По-видимому, у меня было сильное желание не осрамиться «при всем честном народе» — все участвовавшие в приемке судна заинтересовались нашим спором. День шел к концу, наступили сумерки. Дав сигнал гудками, что «Филактетис» идет к причалу, мы снялись с якоря, развернувшись в необходимом направлении, что оказалось тоже не просто, и пошли к причалу.
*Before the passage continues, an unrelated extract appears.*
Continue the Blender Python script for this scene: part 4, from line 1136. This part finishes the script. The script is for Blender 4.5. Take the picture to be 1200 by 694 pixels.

При малом ходе машины судно перестает слушаться руля, поэтому пришлось идти средним ходом, чтобы удержать его на румбе. Это вызвало беспокойство капитана. Но другого выхода не было. Если бы судно развернулось параллельно причалу, швартовка бы не получилась. Теперь пришлось действовать очень решительно, рассчитывая на мощность машины при заднем ходе. Войдя в лед, судно продолжало двигаться в намеченном направлении, дрейф его прекратился; не доходя до причала, дали полный ход назад, благо корма находилась на чистой воде и лопастям винта не грозило повреждение. С помощью швартовщиков на берегу мы подошли форштевнем вплотную к причалу. Теперь самое сложное было позади. После этого малый ход вперед и руль, положенный право, сделали свое дело. Не прошло и двадцати минут с момента подъема якоря, как «Филактетис» был ошвартован вплотную к причалу. Капитан парохода обхватил меня за плечи и с нескрываемым одобрением сказал:
— Лоцман, впервые мое судно ошвартовано, как будто оно маленькое каноэ!
Спустившись в каюту, капитан вызвал буфетчика и что-то вполголоса ему приказал. Через пятнадцать минут тот принес большую корзину, наполненную вином и фруктами:
— Это для ваших гостей, — сказал капитан, — дружески похлопав меня по плечу.
…Через час я появился дома, с трудом втащив корзину, привезенную с Эгершельда извозчиком.
В апреле 1928 года в судьбе портовых лоцманов произошли большие перемены. В результате реорганизации работы порта большинство лоцманов оставило службу.
Первый месяц после своего увольнения я находился в резерве Дальневосточной конторы Совторгфлота. Как-то, проходя по Ленинской улице, я встретил капитана Миловзорова. Мы не виделись уже больше года. Павел Георгиевич остановил меня и предложил зайти в находившееся поблизости кафе, пользовавшееся хорошей славой благодаря превосходному кофе.
Заказав кофе, Павел Георгиевич сказал:
— А я не без цели пригласил вас сюда! Вы попрежнему находитесь в резерве?
— Да, — ответил я, — и, признаться, очень скучаю по морю.
— Знаете, продолжал Миловзоров, — мне в эту навигацию предстоит довольно сложный рейс в Арктику. Надо обслужить на пароходе «Ставрополь» Колыму и остров Врангеля. Что если я вам предложу сходить со мной в этот рейс в должности старпома? Вам, надеюсь, не будет это обидно? Да заодно передам вам, если понравится, арктические рейсы. — Миловзоров, улыбаясь, с прищуренными глазами ждал от меня ответа.
— С вами, Павел Георгиевич, я с удовольствием пойду в такое плавание! Какая может быть обида! К тому же, я буду первый раз в Арктике, мне придется у вас учиться!
— Ну, тогда так и запишем — согласны!
На другой день мы явились в контору Совторгфлота и вопрос о моем назначении старпомом на «Ставрополь» на Колымско-Врангелевский рейс был решен.